§ WHAT IS REQUIRED: Return the lines exactly as they stand, from the first of the material through the line containing "scene.camera = cam".

§ RECORDED DATA:

++++++++++

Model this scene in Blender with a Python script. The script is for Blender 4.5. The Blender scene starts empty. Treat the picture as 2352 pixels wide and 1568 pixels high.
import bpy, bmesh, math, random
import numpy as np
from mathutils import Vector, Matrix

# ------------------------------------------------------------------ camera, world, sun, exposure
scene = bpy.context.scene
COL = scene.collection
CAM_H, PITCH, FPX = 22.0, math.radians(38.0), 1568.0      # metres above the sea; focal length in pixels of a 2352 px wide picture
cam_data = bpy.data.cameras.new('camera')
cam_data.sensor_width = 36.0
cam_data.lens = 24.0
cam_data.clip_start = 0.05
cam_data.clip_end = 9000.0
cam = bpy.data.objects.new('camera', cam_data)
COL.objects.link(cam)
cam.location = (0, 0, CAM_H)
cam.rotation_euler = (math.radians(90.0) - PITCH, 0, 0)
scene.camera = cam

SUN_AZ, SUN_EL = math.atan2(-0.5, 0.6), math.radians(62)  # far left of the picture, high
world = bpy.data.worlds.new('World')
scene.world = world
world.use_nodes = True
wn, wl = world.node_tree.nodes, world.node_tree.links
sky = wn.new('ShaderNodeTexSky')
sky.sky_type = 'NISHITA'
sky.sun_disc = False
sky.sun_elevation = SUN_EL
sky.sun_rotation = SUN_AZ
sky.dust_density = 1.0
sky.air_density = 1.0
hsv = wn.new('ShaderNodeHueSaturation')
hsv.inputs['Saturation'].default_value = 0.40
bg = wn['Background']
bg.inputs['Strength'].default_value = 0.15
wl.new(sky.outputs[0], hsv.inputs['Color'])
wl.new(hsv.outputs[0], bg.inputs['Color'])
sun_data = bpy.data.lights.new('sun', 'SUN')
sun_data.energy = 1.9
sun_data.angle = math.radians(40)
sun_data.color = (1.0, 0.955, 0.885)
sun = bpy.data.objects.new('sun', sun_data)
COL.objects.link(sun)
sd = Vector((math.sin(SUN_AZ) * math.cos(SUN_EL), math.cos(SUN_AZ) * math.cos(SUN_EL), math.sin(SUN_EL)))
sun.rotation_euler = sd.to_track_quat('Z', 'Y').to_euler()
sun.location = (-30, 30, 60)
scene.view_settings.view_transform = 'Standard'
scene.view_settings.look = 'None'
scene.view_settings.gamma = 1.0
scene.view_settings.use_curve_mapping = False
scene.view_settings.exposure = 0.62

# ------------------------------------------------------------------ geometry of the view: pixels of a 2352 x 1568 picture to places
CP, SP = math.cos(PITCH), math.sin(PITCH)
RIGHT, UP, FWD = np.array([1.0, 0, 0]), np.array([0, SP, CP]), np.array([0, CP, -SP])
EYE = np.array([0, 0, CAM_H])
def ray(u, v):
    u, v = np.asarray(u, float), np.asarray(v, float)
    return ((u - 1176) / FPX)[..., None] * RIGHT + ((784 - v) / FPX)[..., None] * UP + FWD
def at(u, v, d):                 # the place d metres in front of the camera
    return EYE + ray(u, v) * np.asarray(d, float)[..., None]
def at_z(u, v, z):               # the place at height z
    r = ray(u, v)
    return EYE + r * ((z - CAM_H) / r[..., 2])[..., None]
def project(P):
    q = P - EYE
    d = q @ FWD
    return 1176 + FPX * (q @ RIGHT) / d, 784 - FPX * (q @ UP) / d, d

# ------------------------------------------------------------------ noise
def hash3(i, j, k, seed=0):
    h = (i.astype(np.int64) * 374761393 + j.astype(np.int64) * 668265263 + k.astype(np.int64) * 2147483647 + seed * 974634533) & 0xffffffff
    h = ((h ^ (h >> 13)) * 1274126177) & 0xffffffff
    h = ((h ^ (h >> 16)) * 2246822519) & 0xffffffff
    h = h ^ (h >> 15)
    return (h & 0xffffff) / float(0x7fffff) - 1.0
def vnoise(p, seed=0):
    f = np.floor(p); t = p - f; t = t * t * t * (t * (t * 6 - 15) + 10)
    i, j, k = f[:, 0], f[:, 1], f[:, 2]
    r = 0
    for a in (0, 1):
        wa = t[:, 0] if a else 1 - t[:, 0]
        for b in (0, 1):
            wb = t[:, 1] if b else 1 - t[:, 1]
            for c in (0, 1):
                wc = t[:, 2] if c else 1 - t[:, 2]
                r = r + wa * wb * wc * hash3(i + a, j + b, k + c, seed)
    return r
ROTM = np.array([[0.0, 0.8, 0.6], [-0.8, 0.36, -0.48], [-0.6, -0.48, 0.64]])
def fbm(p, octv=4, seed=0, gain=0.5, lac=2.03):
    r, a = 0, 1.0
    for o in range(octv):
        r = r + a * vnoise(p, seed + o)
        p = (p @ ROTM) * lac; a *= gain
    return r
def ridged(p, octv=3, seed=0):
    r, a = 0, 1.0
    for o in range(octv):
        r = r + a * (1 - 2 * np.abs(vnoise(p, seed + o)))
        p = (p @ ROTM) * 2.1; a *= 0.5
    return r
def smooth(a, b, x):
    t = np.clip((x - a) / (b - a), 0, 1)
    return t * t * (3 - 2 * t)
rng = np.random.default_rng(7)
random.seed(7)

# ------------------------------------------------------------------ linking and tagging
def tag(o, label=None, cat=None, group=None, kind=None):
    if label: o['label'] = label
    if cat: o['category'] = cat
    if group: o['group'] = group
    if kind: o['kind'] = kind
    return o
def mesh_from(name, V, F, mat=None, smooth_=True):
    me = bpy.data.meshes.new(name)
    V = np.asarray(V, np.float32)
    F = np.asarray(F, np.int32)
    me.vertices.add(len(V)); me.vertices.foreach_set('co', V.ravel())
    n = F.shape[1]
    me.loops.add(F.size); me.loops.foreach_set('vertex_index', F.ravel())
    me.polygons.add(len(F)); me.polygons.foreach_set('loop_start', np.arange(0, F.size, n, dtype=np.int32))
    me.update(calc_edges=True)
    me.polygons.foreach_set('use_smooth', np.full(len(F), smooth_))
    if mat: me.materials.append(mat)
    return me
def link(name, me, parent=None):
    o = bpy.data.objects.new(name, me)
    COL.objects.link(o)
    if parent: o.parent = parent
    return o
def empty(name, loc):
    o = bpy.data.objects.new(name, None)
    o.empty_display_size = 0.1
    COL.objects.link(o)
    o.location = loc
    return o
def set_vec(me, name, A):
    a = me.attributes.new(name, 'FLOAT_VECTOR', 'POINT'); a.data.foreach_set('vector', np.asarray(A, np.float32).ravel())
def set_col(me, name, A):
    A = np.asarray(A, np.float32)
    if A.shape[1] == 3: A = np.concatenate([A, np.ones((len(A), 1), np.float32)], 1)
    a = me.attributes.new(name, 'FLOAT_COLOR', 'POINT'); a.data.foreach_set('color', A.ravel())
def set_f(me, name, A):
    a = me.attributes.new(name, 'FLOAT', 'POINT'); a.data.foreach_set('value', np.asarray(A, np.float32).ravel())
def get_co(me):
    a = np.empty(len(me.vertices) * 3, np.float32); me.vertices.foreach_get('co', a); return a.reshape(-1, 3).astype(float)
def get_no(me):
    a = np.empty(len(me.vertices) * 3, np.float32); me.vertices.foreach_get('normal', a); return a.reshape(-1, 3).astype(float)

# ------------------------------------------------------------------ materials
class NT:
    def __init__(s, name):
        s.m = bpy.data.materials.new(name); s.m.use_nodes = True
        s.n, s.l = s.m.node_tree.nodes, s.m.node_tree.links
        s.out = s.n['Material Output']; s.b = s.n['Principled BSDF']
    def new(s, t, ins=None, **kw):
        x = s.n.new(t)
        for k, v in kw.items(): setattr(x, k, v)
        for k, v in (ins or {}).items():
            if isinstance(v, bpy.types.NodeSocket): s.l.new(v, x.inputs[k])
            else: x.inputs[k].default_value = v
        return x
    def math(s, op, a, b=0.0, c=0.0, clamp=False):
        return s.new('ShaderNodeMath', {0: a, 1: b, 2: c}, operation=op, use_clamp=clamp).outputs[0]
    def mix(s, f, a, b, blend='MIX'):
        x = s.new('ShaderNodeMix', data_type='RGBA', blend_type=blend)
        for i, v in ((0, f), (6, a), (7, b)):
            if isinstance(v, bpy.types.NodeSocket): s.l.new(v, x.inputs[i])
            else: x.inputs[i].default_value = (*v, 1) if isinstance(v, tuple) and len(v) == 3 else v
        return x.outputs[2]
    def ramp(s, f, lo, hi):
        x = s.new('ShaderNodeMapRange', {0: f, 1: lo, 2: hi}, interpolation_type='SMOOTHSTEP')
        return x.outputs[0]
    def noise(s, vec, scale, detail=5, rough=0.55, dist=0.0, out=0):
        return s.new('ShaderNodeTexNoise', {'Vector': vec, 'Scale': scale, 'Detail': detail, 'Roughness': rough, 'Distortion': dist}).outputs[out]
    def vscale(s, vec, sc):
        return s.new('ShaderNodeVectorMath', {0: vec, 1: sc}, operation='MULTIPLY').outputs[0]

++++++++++

§ CORRECT OUTPUT:
Model this scene in Blender with a Python script. The script is for Blender 4.5. The Blender scene starts empty. Treat the picture as 2352 pixels wide and 1568 pixels high.
import bpy, bmesh, math, random
import numpy as np
from mathutils import Vector, Matrix

# ------------------------------------------------------------------ camera, world, sun, exposure
scene = bpy.context.scene
COL = scene.collection
CAM_H, PITCH, FPX = 22.0, math.radians(38.0), 1568.0      # metres above the sea; focal length in pixels of a 2352 px wide picture
cam_data = bpy.data.cameras.new('camera')
cam_data.sensor_width = 36.0
cam_data.lens = 24.0
cam_data.clip_start = 0.05
cam_data.clip_end = 9000.0
cam = bpy.data.objects.new('camera', cam_data)
COL.objects.link(cam)
cam.location = (0, 0, CAM_H)
cam.rotation_euler = (math.radians(90.0) - PITCH, 0, 0)
scene.camera = cam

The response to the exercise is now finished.